Begin

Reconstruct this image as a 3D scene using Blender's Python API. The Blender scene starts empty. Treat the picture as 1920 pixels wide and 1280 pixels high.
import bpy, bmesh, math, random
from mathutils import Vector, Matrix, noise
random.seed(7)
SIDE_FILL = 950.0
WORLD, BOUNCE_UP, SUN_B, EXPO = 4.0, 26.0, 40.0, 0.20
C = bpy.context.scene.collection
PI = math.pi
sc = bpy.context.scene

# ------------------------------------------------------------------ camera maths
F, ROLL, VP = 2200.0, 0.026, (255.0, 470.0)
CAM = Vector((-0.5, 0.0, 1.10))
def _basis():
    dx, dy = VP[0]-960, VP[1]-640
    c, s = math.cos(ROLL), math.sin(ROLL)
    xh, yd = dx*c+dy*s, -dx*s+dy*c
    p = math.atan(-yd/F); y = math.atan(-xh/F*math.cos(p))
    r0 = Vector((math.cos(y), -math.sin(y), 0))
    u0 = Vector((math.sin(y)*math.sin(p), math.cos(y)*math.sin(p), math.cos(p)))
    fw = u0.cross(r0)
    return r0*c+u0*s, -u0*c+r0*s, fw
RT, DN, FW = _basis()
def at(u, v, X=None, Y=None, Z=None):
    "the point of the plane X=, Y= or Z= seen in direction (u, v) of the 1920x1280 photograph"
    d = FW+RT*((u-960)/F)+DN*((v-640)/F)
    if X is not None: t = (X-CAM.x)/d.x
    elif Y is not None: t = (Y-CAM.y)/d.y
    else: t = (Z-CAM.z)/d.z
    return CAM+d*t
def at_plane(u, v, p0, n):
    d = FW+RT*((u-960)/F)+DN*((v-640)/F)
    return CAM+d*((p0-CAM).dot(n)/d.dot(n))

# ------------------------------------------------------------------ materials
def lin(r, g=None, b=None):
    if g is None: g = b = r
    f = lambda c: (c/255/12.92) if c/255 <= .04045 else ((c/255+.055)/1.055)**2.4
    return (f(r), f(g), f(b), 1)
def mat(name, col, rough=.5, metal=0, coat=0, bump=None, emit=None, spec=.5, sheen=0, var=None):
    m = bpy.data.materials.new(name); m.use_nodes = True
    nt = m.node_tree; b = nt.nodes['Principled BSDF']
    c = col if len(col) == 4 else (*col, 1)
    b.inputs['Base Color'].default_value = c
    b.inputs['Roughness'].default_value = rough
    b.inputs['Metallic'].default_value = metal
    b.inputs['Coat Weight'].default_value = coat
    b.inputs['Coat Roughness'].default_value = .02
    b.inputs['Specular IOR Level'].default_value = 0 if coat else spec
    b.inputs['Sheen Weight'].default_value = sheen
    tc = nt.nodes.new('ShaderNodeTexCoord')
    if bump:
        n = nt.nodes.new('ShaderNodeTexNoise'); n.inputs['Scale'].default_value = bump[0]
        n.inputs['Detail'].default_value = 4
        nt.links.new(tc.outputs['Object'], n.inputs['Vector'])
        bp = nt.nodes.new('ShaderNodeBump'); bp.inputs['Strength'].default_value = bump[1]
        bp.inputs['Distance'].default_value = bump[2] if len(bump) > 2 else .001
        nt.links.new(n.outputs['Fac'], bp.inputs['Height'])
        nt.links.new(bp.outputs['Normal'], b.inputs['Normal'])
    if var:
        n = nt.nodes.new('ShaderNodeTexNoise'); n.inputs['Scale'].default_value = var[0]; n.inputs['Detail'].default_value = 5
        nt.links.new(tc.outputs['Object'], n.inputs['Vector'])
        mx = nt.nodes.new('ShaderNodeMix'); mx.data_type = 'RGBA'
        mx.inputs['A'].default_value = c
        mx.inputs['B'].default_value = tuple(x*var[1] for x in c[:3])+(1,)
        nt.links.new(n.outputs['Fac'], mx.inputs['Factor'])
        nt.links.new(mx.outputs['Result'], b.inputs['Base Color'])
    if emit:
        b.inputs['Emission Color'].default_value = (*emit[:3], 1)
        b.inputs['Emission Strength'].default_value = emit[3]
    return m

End

• Instructions for the task
Restate the data above word for word.

• Answer in full
Reconstruct this image as a 3D scene using Blender's Python API. The Blender scene starts empty. Treat the picture as 1920 pixels wide and 1280 pixels high.
import bpy, bmesh, math, random
from mathutils import Vector, Matrix, noise
random.seed(7)
SIDE_FILL = 950.0
WORLD, BOUNCE_UP, SUN_B, EXPO = 4.0, 26.0, 40.0, 0.20
C = bpy.context.scene.collection
PI = math.pi
sc = bpy.context.scene

# ------------------------------------------------------------------ camera maths
F, ROLL, VP = 2200.0, 0.026, (255.0, 470.0)
CAM = Vector((-0.5, 0.0, 1.10))
def _basis():
    dx, dy = VP[0]-960, VP[1]-640
    c, s = math.cos(ROLL), math.sin(ROLL)
    xh, yd = dx*c+dy*s, -dx*s+dy*c
    p = math.atan(-yd/F); y = math.atan(-xh/F*math.cos(p))
    r0 = Vector((math.cos(y), -math.sin(y), 0))
    u0 = Vector((math.sin(y)*math.sin(p), math.cos(y)*math.sin(p), math.cos(p)))
    fw = u0.cross(r0)
    return r0*c+u0*s, -u0*c+r0*s, fw
RT, DN, FW = _basis()
def at(u, v, X=None, Y=None, Z=None):
    "the point of the plane X=, Y= or Z= seen in direction (u, v) of the 1920x1280 photograph"
    d = FW+RT*((u-960)/F)+DN*((v-640)/F)
    if X is not None: t = (X-CAM.x)/d.x
    elif Y is not None: t = (Y-CAM.y)/d.y
    else: t = (Z-CAM.z)/d.z
    return CAM+d*t
def at_plane(u, v, p0, n):
    d = FW+RT*((u-960)/F)+DN*((v-640)/F)
    return CAM+d*((p0-CAM).dot(n)/d.dot(n))

# ------------------------------------------------------------------ materials
def lin(r, g=None, b=None):
    if g is None: g = b = r
    f = lambda c: (c/255/12.92) if c/255 <= .04045 else ((c/255+.055)/1.055)**2.4
    return (f(r), f(g), f(b), 1)
def mat(name, col, rough=.5, metal=0, coat=0, bump=None, emit=None, spec=.5, sheen=0, var=None):
    m = bpy.data.materials.new(name); m.use_nodes = True
    nt = m.node_tree; b = nt.nodes['Principled BSDF']
    c = col if len(col) == 4 else (*col, 1)
    b.inputs['Base Color'].default_value = c
    b.inputs['Roughness'].default_value = rough
    b.inputs['Metallic'].default_value = metal
    b.inputs['Coat Weight'].default_value = coat
    b.inputs['Coat Roughness'].default_value = .02
    b.inputs['Specular IOR Level'].default_value = 0 if coat else spec
    b.inputs['Sheen Weight'].default_value = sheen
    tc = nt.nodes.new('ShaderNodeTexCoord')
    if bump:
        n = nt.nodes.new('ShaderNodeTexNoise'); n.inputs['Scale'].default_value = bump[0]
        n.inputs['Detail'].default_value = 4
        nt.links.new(tc.outputs['Object'], n.inputs['Vector'])
        bp = nt.nodes.new('ShaderNodeBump'); bp.inputs['Strength'].default_value = bump[1]
        bp.inputs['Distance'].default_value = bump[2] if len(bump) > 2 else .001
        nt.links.new(n.outputs['Fac'], bp.inputs['Height'])
        nt.links.new(bp.outputs['Normal'], b.inputs['Normal'])
    if var:
        n = nt.nodes.new('ShaderNodeTexNoise'); n.inputs['Scale'].default_value = var[0]; n.inputs['Detail'].default_value = 5
        nt.links.new(tc.outputs['Object'], n.inputs['Vector'])
        mx = nt.nodes.new('ShaderNodeMix'); mx.data_type = 'RGBA'
        mx.inputs['A'].default_value = c
        mx.inputs['B'].default_value = tuple(x*var[1] for x in c[:3])+(1,)
        nt.links.new(n.outputs['Fac'], mx.inputs['Factor'])
        nt.links.new(mx.outputs['Result'], b.inputs['Base Color'])
    if emit:
        b.inputs['Emission Color'].default_value = (*emit[:3], 1)
        b.inputs['Emission Strength'].default_value = emit[3]
    return m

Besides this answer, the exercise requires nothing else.